日別アーカイブ: 2021年10月21日

ゴルフ会員権の相続税評価(取引相場がない場合)

1 ゴルフ会員権と相続税
被相続人がゴルフ会員権を有していた場合は、ゴルフ会員権についてどのような相続税申告を行うかについて、検討を行う必要があります。

ゴルフ会員権には、取引相場があるものがあります。
このような場合には、取引相場を参照しつつ、ゴルフ会員権の評価を行うこととなります。
ゴルフ会員権の取引相場については、ゴルフホットライン、ゴルフダイジェスト、日経ゴルフ、住地ゴルフ等の業者のサイトを用いて調べることができます。

ところで、ゴルフ会員権には、取引相場が存在しないものがあります。
三重県の案件でも、取引相場が存在しないゴルフ会員権が問題になることがあります。
このようなゴルフ会員権は、相続税の課税対象になるのでしょうか?
相続税の課税対象になる場合には、どのように相続税申告を行うべきなのでしょうか?

2 取引相場のないゴルフ会員権の評価方法
取引相場のないゴルフ会員権であっても、株主になっている場合には、株式と同様、評価の対象にする必要があります。
この場合は、ほとんどが非上場株式になるでしょうから、類似業種比準方式、純資産方式、配当還元方式のいずれかにより、評価を行うこととなります。

また、取引相場のないゴルフ会員権であっても、預託金が存在する場合には、預託金を評価の対象にする必要があります。
預託金については、請求すればすぐに返還を受けることができる場合には、預託金金額がそのまま評価額になります。
他方、規約により、一定期間を経なければ、預託金の返還を受けることができないこととなっている場合には、預託金額に、返還されるまでの期間の基準年利率による複利現価率を乗じた金額を評価額とします。

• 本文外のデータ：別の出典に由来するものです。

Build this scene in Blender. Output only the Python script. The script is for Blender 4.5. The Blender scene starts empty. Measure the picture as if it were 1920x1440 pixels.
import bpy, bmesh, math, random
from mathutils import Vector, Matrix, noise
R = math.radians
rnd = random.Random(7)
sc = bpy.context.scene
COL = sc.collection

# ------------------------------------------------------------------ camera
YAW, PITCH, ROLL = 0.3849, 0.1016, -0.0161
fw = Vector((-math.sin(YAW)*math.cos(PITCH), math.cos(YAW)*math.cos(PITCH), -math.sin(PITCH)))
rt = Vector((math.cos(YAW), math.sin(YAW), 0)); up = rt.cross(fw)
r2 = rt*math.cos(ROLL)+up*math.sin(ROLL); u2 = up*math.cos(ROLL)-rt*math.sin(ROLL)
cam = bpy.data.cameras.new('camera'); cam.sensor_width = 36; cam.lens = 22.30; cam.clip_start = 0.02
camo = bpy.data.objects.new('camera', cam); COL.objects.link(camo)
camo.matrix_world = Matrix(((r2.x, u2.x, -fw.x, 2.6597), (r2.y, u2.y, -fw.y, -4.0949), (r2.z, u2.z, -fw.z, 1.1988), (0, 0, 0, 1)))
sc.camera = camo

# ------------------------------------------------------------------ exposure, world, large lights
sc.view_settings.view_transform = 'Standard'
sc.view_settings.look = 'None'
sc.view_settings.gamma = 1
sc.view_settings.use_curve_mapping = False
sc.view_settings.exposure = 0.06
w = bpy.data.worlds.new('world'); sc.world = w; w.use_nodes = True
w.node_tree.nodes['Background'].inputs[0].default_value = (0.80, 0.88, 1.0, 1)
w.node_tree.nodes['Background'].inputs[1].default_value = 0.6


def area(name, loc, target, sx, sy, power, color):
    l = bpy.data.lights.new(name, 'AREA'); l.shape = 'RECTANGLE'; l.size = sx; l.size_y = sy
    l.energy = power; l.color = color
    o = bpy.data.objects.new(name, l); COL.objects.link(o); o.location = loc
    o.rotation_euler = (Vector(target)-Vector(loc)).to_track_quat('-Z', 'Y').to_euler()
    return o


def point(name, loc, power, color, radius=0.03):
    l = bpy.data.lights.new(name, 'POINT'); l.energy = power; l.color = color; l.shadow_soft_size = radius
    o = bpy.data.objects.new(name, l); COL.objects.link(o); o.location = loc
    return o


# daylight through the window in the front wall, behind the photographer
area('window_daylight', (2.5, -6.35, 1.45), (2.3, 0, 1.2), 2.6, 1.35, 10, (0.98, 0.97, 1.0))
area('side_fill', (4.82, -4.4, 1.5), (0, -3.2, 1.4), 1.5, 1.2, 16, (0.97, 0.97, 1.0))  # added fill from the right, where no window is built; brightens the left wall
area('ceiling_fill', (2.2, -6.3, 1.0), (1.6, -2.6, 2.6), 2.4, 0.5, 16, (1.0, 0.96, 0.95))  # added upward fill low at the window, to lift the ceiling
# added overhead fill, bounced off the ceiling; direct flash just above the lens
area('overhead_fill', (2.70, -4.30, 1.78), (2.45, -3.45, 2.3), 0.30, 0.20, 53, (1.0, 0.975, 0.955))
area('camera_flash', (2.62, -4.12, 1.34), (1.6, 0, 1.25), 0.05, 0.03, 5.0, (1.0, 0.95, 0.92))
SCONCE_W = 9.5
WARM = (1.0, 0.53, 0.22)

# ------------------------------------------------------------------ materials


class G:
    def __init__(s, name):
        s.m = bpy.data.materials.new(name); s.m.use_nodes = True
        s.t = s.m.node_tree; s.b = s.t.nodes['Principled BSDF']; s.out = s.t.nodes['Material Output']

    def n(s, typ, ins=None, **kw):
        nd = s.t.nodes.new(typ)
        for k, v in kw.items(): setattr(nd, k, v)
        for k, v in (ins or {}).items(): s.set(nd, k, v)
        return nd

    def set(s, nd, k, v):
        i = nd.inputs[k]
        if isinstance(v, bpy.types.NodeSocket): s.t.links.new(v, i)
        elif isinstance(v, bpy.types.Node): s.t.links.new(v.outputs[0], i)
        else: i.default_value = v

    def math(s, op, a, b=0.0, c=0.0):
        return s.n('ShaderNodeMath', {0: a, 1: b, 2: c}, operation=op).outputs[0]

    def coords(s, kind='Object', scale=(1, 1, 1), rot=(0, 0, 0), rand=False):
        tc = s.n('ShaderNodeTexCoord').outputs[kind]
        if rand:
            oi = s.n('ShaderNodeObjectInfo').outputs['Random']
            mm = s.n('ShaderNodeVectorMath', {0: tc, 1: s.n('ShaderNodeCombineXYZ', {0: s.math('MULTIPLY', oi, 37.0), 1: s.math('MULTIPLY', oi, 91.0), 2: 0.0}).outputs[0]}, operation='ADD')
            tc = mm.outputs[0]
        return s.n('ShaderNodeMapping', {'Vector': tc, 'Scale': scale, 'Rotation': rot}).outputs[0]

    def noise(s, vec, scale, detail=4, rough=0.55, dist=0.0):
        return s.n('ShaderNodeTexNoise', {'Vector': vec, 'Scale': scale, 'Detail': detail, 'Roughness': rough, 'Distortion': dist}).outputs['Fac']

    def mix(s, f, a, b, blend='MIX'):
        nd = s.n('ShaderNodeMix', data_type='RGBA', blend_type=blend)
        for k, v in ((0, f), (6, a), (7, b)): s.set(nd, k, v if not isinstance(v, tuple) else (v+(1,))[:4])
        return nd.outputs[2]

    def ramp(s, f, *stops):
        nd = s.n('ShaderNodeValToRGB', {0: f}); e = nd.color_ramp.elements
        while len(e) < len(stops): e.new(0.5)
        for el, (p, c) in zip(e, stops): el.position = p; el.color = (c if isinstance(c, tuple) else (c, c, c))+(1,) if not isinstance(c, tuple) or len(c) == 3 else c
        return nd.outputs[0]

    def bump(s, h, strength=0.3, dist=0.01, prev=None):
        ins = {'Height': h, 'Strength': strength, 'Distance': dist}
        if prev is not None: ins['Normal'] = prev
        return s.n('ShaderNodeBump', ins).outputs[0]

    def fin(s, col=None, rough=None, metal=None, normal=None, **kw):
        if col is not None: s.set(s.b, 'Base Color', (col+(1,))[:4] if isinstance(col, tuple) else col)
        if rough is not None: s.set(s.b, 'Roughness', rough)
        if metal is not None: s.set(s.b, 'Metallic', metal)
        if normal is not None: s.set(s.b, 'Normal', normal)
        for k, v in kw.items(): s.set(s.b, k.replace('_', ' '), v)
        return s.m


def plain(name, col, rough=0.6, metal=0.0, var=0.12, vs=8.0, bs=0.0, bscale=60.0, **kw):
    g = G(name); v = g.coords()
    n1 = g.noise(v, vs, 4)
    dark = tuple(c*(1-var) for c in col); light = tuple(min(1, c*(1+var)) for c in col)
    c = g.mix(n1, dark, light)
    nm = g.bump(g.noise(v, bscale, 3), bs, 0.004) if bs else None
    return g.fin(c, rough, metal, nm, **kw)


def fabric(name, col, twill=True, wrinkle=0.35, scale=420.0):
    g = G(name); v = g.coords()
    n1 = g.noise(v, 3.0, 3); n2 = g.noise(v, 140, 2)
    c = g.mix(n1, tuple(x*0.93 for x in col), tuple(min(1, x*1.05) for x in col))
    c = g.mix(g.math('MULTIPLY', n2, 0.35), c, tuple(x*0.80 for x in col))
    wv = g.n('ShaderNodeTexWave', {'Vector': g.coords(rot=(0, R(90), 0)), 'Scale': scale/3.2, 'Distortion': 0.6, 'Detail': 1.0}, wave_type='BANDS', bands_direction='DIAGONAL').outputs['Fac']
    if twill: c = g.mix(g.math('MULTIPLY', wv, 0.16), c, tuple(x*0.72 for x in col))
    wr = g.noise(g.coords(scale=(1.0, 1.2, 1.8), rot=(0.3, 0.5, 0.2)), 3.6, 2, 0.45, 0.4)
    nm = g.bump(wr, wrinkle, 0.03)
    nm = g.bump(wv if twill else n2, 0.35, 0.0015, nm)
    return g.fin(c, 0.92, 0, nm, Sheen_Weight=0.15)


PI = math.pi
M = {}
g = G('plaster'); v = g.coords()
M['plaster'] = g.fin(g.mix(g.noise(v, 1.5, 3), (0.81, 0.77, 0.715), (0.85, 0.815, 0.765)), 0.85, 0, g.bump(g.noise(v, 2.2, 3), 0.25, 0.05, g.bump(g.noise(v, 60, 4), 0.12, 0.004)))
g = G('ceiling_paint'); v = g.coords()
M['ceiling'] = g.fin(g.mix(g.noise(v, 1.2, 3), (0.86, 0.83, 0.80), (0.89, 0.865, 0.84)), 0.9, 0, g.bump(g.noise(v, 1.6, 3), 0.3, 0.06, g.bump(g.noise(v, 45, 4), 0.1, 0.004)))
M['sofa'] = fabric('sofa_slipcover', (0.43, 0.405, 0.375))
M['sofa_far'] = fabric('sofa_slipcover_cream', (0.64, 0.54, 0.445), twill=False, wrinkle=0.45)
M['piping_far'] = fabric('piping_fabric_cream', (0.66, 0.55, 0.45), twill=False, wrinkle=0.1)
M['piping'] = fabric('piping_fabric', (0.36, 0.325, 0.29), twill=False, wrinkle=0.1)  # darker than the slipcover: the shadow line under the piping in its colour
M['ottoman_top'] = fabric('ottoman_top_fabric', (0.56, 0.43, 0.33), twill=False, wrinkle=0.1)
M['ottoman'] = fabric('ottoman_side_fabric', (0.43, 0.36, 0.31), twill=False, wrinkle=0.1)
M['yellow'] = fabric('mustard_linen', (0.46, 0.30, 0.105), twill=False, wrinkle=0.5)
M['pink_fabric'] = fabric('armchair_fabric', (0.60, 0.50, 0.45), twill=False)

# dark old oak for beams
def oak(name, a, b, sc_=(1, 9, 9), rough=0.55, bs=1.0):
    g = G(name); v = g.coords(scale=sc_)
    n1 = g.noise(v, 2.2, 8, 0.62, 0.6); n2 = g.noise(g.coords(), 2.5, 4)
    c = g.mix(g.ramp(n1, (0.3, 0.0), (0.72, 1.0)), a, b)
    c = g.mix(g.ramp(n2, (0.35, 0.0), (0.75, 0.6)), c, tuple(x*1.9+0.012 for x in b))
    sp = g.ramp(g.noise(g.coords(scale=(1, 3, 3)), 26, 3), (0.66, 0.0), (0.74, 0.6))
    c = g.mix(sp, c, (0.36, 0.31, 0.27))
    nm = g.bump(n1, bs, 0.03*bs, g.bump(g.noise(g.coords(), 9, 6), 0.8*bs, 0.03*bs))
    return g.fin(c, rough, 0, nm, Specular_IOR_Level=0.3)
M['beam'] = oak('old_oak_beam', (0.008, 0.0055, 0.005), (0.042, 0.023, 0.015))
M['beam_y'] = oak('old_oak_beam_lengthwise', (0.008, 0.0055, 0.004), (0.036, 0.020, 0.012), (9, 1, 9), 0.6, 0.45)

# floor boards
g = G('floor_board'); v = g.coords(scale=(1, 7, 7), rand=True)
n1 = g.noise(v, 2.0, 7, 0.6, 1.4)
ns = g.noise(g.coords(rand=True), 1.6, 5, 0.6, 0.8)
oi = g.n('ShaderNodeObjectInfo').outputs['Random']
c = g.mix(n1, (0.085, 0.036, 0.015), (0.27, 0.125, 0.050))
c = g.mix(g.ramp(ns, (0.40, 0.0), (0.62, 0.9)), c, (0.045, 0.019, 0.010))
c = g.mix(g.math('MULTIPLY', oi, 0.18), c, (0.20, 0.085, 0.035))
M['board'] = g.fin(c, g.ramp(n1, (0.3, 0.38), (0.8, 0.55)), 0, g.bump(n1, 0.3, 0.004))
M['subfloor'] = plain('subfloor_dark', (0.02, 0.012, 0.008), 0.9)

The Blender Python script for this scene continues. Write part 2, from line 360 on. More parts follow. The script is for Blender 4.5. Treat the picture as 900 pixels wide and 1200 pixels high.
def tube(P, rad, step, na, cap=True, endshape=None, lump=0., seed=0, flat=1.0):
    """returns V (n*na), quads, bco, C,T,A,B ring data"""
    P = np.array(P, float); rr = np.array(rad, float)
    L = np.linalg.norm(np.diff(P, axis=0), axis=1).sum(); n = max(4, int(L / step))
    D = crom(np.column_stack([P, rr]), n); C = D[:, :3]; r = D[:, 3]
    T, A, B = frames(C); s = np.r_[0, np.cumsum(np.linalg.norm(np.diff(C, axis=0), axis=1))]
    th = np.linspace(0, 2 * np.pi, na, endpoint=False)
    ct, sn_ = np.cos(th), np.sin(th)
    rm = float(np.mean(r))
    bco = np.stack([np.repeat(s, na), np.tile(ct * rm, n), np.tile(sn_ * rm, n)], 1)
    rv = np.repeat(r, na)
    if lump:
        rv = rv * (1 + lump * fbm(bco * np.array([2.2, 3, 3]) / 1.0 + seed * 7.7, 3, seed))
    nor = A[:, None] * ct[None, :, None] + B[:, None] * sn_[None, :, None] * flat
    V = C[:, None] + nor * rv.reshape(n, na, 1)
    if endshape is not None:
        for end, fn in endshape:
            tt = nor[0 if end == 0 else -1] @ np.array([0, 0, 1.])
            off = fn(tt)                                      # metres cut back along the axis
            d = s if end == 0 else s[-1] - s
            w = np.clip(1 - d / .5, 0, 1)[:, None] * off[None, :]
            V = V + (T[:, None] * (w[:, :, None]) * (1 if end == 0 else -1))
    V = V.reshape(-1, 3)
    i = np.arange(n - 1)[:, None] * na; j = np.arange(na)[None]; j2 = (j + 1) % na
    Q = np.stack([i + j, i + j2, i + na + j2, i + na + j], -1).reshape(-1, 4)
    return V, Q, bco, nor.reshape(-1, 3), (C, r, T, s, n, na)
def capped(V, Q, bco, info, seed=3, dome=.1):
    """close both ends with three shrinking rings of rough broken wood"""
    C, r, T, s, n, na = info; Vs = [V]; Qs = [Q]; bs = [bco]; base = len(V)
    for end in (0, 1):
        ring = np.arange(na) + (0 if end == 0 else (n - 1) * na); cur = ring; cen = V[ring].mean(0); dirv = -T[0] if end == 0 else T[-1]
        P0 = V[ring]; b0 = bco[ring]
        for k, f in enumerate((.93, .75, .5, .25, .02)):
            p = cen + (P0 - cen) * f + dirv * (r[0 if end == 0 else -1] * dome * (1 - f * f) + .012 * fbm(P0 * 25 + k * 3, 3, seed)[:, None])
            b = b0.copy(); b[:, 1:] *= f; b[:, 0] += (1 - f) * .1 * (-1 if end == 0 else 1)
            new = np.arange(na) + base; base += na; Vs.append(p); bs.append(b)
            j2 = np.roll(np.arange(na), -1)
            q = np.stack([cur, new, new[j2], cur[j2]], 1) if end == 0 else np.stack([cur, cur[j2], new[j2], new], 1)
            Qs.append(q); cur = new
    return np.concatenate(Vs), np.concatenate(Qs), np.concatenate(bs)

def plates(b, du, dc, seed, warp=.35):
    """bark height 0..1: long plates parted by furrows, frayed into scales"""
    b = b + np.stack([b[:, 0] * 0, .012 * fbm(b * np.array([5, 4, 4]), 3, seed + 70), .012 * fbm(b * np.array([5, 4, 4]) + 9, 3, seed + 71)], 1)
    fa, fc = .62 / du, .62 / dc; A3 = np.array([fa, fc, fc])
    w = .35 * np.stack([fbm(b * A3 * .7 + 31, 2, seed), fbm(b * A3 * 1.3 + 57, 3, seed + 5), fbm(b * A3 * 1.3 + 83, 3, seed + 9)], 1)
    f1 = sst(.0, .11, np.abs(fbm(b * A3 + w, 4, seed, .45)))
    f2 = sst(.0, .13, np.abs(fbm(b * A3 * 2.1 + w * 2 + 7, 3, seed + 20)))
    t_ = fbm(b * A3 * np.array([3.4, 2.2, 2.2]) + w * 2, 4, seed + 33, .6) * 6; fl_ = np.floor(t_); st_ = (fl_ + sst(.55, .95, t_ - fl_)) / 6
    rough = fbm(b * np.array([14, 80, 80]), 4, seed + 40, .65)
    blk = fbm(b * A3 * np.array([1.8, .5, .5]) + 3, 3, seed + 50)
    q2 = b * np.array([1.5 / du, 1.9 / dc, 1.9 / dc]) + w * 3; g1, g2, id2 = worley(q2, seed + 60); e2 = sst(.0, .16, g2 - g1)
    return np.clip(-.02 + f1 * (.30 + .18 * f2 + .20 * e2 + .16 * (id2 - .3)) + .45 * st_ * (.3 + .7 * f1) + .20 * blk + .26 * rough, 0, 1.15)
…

さらに、株主となり、かつ、預託金が存在する場合には、すでに説明した株式の評価額に、預託金の評価額を加算して評価を行うこととなります。

これに対して、取引相場がないゴルフ会員権で、株主とならず、預託金も存在しないものについては、評価額が0円とされます。
たとえば、プレイすることだけを目的とするゴルフ会員権については、株主とならず、預託金も存在しないことがあり得ます。